Brief: How many lines in the listing below include the word "writing"? Reply with the count alone.

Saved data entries
——————————

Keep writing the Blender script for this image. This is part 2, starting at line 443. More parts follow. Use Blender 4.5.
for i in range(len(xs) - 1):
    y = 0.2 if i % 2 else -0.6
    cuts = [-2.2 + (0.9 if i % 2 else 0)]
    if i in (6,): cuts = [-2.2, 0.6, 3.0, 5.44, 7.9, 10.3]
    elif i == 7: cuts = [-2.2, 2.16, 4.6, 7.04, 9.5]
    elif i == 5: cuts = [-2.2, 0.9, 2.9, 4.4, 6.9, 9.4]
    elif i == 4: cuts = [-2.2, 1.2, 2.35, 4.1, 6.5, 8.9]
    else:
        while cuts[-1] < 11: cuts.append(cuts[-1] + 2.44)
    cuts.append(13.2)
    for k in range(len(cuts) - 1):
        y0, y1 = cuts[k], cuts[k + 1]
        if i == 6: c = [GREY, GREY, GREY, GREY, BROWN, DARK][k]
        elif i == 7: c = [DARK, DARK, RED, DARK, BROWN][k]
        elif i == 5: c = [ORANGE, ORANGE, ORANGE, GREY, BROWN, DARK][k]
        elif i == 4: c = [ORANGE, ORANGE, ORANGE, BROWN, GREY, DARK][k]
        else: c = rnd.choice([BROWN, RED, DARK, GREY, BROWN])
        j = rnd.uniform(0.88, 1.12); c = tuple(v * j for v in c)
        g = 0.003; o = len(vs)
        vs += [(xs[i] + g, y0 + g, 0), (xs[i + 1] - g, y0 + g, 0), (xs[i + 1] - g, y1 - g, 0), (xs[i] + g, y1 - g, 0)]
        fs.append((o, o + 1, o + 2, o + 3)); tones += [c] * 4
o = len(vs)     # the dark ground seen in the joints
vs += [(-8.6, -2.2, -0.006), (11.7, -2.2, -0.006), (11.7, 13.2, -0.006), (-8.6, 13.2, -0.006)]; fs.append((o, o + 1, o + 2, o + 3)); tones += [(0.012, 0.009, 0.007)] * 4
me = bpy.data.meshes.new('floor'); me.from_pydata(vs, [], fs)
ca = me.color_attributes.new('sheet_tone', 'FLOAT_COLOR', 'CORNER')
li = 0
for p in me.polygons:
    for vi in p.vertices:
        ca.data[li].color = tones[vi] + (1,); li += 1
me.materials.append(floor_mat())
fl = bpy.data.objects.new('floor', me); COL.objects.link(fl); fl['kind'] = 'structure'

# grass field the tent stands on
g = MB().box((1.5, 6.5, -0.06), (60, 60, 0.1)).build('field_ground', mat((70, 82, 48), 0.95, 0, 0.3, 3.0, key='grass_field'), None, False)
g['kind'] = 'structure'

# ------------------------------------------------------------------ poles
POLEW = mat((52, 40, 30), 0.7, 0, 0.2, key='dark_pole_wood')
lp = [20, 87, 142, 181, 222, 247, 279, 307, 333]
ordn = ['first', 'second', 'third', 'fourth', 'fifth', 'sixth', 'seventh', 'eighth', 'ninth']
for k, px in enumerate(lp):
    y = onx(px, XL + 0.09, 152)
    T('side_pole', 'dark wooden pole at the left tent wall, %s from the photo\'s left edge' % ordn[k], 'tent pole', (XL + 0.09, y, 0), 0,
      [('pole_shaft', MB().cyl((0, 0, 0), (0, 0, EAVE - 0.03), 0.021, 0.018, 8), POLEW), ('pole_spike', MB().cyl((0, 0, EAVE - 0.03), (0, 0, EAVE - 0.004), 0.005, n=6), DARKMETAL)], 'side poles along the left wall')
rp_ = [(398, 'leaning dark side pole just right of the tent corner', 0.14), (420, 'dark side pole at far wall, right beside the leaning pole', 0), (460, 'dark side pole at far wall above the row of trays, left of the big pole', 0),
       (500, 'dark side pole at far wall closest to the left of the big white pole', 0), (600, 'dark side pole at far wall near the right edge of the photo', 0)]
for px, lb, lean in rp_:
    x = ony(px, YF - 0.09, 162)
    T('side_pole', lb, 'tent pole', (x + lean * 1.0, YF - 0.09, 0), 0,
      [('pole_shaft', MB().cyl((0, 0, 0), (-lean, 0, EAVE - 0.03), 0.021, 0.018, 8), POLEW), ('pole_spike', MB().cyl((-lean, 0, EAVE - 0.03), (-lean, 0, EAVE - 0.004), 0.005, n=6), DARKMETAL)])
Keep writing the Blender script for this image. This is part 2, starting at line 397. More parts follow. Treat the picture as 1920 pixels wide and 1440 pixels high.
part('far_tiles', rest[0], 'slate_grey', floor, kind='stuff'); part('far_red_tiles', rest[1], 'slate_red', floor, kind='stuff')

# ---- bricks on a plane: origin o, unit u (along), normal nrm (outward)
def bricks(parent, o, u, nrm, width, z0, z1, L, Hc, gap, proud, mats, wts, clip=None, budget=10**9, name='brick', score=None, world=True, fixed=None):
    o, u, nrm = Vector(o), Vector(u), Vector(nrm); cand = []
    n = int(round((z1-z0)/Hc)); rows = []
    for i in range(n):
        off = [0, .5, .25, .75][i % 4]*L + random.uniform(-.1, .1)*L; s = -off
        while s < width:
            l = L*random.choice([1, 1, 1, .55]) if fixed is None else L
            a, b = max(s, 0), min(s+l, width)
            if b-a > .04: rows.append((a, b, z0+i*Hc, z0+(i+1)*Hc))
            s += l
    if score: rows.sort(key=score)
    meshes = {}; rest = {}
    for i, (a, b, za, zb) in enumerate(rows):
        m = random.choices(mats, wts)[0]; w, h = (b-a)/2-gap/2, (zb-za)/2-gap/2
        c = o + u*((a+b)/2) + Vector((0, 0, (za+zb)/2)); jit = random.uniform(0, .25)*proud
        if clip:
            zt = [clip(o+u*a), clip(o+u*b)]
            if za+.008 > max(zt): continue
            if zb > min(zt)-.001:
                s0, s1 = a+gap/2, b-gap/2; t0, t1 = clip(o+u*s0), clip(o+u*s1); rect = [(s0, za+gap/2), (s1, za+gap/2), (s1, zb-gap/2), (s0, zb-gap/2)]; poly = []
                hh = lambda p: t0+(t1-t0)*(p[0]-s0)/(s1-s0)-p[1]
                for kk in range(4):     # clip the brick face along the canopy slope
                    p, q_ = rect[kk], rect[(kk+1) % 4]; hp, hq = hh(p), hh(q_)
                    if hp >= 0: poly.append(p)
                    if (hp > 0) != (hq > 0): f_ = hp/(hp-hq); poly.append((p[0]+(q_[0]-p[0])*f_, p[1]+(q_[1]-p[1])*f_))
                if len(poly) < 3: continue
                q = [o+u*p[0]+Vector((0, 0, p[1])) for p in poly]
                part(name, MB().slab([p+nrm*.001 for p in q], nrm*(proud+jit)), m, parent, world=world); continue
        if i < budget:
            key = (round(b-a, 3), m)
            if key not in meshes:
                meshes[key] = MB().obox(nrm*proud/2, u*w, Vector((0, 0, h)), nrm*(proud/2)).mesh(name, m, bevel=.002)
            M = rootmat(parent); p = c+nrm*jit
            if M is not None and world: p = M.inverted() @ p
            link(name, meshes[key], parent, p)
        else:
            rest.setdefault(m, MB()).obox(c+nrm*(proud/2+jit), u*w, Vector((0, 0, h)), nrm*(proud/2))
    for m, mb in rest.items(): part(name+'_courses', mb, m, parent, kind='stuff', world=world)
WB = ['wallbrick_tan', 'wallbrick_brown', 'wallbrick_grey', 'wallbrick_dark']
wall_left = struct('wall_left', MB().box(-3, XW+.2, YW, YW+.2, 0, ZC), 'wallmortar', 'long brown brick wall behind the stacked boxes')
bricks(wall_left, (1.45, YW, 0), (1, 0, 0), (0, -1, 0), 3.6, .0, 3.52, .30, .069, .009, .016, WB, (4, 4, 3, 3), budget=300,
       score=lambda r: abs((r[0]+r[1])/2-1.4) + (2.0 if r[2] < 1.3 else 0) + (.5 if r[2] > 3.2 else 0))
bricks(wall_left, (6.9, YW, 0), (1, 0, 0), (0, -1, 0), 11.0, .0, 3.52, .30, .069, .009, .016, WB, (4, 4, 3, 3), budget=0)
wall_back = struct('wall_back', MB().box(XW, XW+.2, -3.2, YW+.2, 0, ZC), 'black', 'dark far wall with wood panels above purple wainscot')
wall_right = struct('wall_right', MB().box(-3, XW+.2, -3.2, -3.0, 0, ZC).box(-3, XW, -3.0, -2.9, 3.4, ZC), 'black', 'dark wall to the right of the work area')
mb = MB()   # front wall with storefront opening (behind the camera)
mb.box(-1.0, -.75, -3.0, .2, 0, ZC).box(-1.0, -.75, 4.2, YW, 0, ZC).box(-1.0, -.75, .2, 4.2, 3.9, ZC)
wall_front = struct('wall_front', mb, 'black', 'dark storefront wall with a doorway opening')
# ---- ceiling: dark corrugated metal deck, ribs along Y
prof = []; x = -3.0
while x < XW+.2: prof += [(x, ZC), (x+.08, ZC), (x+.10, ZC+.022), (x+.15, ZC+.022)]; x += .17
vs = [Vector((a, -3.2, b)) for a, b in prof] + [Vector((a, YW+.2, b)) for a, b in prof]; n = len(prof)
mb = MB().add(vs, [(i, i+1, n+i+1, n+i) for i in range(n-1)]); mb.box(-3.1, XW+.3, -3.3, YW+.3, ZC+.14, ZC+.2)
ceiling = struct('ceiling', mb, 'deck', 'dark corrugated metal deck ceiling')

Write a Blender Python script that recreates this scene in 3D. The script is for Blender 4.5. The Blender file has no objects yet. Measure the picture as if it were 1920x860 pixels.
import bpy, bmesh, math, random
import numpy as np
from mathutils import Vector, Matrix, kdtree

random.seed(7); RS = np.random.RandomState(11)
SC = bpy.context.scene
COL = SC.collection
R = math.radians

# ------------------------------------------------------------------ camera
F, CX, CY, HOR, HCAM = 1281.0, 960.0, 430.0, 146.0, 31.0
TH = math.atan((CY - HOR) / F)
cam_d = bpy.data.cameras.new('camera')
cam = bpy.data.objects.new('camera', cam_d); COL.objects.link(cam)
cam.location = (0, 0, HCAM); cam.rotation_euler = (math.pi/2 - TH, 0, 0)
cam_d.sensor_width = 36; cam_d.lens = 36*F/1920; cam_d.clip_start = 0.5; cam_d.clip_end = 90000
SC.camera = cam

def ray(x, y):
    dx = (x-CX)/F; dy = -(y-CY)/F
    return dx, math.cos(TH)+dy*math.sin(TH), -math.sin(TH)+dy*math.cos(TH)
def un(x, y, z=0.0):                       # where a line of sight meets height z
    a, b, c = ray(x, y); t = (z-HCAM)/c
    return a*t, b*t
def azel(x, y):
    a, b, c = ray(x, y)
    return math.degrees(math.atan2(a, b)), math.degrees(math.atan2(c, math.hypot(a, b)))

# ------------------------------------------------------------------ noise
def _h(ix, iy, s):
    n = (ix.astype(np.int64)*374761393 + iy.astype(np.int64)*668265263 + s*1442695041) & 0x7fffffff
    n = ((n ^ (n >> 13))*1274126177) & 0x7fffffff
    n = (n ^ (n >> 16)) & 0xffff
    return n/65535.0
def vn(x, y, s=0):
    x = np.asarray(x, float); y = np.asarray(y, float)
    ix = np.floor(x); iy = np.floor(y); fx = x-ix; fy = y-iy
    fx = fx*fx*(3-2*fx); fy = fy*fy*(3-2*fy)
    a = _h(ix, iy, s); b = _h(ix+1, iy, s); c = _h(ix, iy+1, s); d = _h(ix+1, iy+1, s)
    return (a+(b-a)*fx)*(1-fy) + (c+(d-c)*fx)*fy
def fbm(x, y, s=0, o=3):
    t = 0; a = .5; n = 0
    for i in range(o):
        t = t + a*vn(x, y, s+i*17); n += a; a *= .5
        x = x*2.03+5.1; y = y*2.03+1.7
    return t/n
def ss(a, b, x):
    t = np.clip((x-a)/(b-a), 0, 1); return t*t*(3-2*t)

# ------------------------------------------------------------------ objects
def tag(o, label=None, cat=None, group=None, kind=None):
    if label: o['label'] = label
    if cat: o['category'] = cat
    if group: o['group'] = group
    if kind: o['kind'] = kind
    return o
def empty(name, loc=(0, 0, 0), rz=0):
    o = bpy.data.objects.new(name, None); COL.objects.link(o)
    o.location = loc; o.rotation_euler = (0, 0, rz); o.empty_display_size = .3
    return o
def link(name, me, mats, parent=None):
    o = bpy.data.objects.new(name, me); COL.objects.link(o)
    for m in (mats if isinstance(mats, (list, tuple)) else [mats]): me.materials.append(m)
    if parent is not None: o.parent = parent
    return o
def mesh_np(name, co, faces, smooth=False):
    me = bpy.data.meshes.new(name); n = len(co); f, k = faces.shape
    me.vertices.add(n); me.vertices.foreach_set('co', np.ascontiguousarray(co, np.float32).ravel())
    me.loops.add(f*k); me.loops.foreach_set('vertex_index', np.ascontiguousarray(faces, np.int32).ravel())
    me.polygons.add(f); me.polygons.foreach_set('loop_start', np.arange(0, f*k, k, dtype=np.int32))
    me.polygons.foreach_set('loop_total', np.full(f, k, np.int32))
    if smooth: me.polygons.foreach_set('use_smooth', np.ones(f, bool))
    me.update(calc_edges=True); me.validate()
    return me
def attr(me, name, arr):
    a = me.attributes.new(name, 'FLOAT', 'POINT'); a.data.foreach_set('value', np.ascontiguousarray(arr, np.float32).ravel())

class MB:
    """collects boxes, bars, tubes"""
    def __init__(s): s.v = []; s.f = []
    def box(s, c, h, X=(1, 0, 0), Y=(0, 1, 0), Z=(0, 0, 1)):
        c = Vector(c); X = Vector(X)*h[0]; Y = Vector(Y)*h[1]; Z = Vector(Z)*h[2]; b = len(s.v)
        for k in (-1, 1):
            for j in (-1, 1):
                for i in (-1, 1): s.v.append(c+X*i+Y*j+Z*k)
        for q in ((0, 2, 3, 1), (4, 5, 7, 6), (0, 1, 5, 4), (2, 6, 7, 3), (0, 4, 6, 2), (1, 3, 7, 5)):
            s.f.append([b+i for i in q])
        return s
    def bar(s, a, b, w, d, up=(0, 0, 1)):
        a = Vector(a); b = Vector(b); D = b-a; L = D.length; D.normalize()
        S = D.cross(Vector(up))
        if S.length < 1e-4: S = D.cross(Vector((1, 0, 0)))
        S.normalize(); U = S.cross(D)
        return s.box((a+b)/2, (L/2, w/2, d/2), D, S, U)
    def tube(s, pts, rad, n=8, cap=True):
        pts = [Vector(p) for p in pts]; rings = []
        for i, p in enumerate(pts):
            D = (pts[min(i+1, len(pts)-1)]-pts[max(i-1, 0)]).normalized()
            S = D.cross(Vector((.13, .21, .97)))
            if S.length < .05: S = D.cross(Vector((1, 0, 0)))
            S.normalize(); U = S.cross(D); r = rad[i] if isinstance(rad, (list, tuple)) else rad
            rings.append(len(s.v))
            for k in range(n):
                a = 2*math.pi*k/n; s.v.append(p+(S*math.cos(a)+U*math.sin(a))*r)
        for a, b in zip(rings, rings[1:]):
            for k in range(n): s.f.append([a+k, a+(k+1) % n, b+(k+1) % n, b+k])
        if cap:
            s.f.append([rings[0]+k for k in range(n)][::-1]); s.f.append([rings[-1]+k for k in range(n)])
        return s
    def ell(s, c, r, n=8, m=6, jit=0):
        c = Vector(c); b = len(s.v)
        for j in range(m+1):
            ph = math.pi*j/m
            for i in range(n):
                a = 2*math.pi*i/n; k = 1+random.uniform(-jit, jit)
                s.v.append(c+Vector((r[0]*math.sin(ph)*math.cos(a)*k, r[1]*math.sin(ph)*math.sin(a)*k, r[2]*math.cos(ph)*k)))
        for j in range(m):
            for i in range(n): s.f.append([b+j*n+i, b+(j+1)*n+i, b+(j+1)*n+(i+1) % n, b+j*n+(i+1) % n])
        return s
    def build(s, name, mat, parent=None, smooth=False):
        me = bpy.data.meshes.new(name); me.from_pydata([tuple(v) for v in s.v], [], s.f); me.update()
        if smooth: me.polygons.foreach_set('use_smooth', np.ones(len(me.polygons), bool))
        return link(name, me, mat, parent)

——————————

Exercise result: 2